The exhibition Trip Feed is one of the several outcomes of a four year long collaboration between Jenna Sutela and Primer. Instead of a traditional commission, we have collectively researched, built relations, tested modes of production, and curated. This process has been joined by other artists, engineers, researchers and scientists.
Accompanying Sutela’s work in Trip Feed is a collection of artifacts from Virbela Ateljé in Ytterjärna, Sweden. The casted “flowforms” (a term from John Wilkes) are designed to instill a pulsating motion in a body of water, embracing and enhancing water’s inherent patterns of movement. The flowforms represent an alternative technological tradition where design and craft are inseparable from observation of the vibrant tendencies in the material itself and its place within the wider environment. They make sensuous a scalable rhythm known to all the reservoirs of the hypersea.

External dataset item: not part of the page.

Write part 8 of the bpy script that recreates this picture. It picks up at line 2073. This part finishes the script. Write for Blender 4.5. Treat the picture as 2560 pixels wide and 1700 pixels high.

Drawings by Viktor Schauberger (1885-1958), also present in the exhibition, demonstrate a longer tradition of biomimetic water-based thinking and practice. According to him, the rhythmic properties of water are key to sustainable and efficient water management. Inspired by Schauberger’s work, some biodynamic farms run their water through ovoid-shaped vessels to induce rhythms in it. Repetitive lemniscate movements replicate how blood moves in living organisms and how water meanders in a creek. It is when the water’s movement stops or suddenly changes course that it is said to receive the imprint of the cosmos.